FOLHA - Há uma demanda maior por uma literatura que retrate a violência social na América Latina?
VALLEJO -
Quando disse que a Colômbia era um país de ladrões, muitos protestaram. Depois se acostumaram à idéia. E então lhes disse que era um país de assassinos. E agora que aceitaram isso também, afinal as estatísticas calam a boca de qualquer um, posso dizer que são um país de asquerosos.

FOLHA - Você não gostava de João Paulo 2º, imagino que de Bento 16 também não.
VALLEJO -
Ratzinger é um inquisidor. Se estivesse em suas mãos, voltaria a acender as fogueiras de Torquemada.

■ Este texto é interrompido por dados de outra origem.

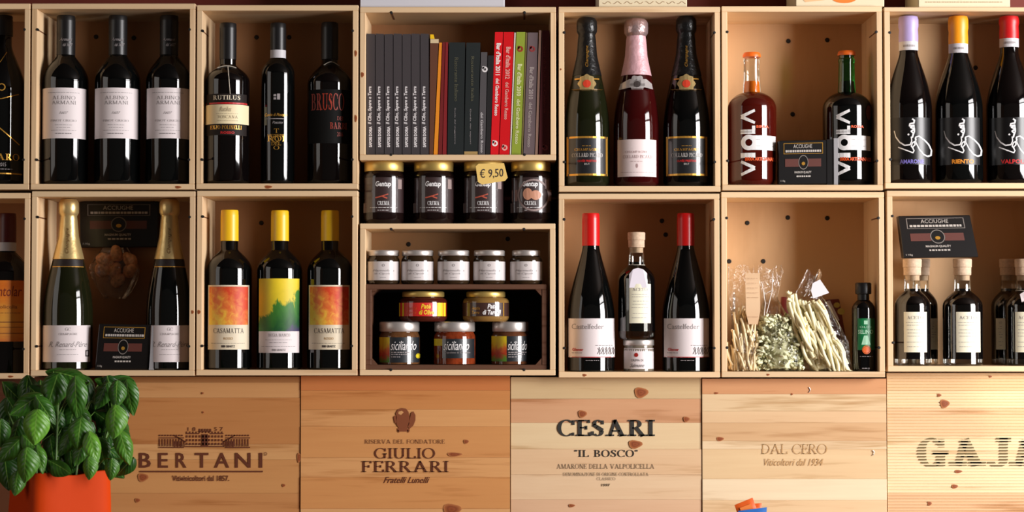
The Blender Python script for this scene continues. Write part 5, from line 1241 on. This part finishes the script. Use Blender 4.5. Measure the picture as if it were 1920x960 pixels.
leaves = [  # px py centre, tip angle deg, length, ratio mesh, depth, brightness, roll
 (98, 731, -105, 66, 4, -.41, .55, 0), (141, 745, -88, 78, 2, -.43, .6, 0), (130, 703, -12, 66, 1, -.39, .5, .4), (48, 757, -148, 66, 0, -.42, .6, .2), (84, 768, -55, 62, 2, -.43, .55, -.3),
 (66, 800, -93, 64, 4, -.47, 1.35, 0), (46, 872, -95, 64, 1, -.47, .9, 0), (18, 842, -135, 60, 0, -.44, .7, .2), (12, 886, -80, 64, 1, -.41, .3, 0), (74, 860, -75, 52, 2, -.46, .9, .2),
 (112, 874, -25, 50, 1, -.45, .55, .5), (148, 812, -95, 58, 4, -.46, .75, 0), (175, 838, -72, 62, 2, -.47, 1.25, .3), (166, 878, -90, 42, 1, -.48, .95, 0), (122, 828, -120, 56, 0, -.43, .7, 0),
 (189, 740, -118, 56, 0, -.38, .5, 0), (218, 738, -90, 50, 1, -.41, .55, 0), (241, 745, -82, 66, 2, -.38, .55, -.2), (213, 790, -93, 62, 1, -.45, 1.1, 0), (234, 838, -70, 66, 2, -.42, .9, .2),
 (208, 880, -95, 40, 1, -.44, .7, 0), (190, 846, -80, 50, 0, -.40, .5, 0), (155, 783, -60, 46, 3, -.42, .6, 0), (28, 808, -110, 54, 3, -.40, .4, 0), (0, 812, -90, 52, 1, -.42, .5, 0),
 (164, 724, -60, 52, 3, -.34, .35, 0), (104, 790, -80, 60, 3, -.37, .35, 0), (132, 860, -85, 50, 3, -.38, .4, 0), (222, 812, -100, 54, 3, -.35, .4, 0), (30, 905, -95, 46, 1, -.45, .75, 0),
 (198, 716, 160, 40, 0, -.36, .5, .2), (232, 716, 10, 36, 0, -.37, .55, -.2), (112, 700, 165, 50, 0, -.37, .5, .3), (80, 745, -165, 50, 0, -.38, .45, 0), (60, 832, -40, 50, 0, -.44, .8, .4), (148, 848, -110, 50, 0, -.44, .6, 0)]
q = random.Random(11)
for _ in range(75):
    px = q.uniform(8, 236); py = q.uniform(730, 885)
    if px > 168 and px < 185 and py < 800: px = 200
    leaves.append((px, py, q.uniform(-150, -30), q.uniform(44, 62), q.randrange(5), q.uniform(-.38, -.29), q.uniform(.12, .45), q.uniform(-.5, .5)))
stems = [(-.035, -.02), (.0, -.035), (.03, -.025), (.045, .01), (-.04, .015), (.0, .02), (-.06, 0.0), (.055, -.03)]
stem_geo = [[] for _ in stems]; ztop = [0] * len(stems); SC = (-.9, .9)
tops = [(-.035, .115), (.0, .16), (.045, .12), (.105, .14), (-.085, .10), (-.02, .15), (-.105, .06), (.09, .09)]
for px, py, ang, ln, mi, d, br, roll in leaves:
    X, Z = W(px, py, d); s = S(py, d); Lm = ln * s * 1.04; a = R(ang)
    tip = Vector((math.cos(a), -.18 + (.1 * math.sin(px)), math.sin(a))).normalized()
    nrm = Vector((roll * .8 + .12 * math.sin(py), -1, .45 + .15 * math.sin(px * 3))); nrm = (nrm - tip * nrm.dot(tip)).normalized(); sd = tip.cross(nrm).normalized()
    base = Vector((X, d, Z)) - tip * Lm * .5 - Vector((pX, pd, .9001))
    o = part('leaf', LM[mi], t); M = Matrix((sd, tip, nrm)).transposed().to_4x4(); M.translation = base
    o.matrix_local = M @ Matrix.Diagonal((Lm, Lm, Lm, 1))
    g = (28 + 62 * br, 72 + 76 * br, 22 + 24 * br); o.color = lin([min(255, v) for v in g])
    k = min(range(len(stems)), key=lambda i: (tops[i][0] - base.x) ** 2 + ((tops[i][1] + pt_) * .3 - base.z * .3) ** 2)
    sx_, sy_ = stems[k]; f_ = .6; jz = max(pt_ - .01, base.z * .75 + pt_ * .15)
    fr = min(1, (jz - pt_ + .03) / (tops[k][1] + .03)); jx = sx_ + (tops[k][0] - sx_) * fr; jy = sy_ * (1 - fr) + (-.01) * fr
    stem_geo[k].append(tube_vf([(jx, jy, jz), ((jx + base.x) / 2, (jy + base.y) / 2, (jz + base.z) / 2 + .008), tuple(base)], .0011, 5, .0008))
STEM = mat('basil_stem', (84, 120, 46), .5)
for k, (sx_, sy_) in enumerate(stems):
    tx, tz = tops[k]; pts = [(sx_ + (tx - sx_) * f_, sy_ * (1 - f_) - .01 * f_, pt_ - .03 + (tz + .03) * f_) for f_ in (0, .2, .4, .6, .8, 1)]
    part('stem', mkmesh('stem', *joinv(tube_vf(pts, .0022, 6, .0012), *stem_geo[k]), STEM, True), t)

# ------------------------------------------------------------ sugar sachets in a bowl
bd = -.34; bX = W(1412, 960, bd)[0]
bw = thing('sachet_bowl', 'white bowl below the pale stamped case, its sachets showing at the bottom edge', 'bowl', (bX, bd, .9001))
V, F = lathe_vf([(.022, 0), (.026, .003), (.024, .006), (.036, .025), (.041, .046), (.0395, .0462), (.034, .026), (.02, .01), (.001, .009)], 40)
part('bowl_body', mkmesh('bowl_body', V, F, mat('white_glaze', (232, 230, 226), .2), True), bw)
def sachet(label, c, d, m, m2, base):
    X, Z = W((c[2][0] + c[3][0]) / 2, (c[2][1] + c[3][1]) / 2, d); t = thing('sugar_sachet', label, 'sachet', (X, d, Z))
    tl, tr, br, bl = [Vector((W(a, b, d)[0] - X, 0, W(a, b, d)[1] - Z)) for a, b in c]; V, F = [], []
    n = 8
    for sgn in (-1, 1):
        for j in range(n + 1):
            for i in range(n + 1):
                u, v = i / n, j / n; p = (bl * (1 - u) + br * u) * (1 - v) + (tl * (1 - u) + tr * u) * v
                k = min(1, 5 * u, 5 * (1 - u)) * min(1, 6 * v, 6 * (1 - v)); V.append((p.x, sgn * (.0004 + .0028 * k), p.z))
    m_ = (n + 1) ** 2
    for j in range(n):
        for i in range(n):
            k = j * (n + 1) + i; F.append((k, k + 1, k + n + 2, k + n + 1)); F.append((m_ + k, m_ + k + n + 1, m_ + k + n + 2, m_ + k + 1))
    part('sachet_body', mkmesh('sachet_body', V, F, m, True), t)
    f = lambda x_, y_: tuple((((bl * (1 - x_) + br * x_) * y_ + (tl * (1 - x_) + tr * x_) * (1 - y_)) + Vector((0, -.0035, 0))))
    flatprint(Print().rect(.2, .12, .8, .3), m2, 'printed_band', f, t)
    return t
sachet('orange sugar sachet tilted left at the bottom edge of the picture', [(1377, 947), (1411, 933), (1436, 1003), (1400, 1012)], bd - .006, mat('orange_sachet', (228, 96, 28), .45), mat('orange_sachet_band', (240, 130, 60), .45), bw)
sachet('second orange sugar sachet half behind the blue one', [(1407, 945), (1428, 943), (1430, 1005), (1404, 1006)], bd + .002, MAT['orange_sachet'], MAT['orange_sachet_band'], bw)
sachet('blue sugar sachet in front of the orange ones', [(1384, 958), (1438, 951), (1434, 1010), (1392, 1012)], bd - .016, mat('blue_sachet', (46, 110, 190), .45), mat('blue_sachet_band', (90, 150, 215), .45), bw)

FOLHA - O que você achou da nova vitória de Álvaro Uribe nas eleições?
VALLEJO -
Uribe é um dos presidentes mais vis e indignos que a Colômbia já teve. Todo tempo fala da Santíssima Virgem, mas é um alcagüete do delito. Estão aí soltos os 20 mil paramilitares assassinos e genocidas a quem deu indulto. Ele hoje representa a Colômbia, um país imbecil, uma pátria má. O único que ela merece é alguém como ele.

FOLHA - Ainda vive no México?
VALLEJO -
Sim, continuo vivo porque vivo no México. Na Colômbia já teriam me despachado há muito tempo para o Céu.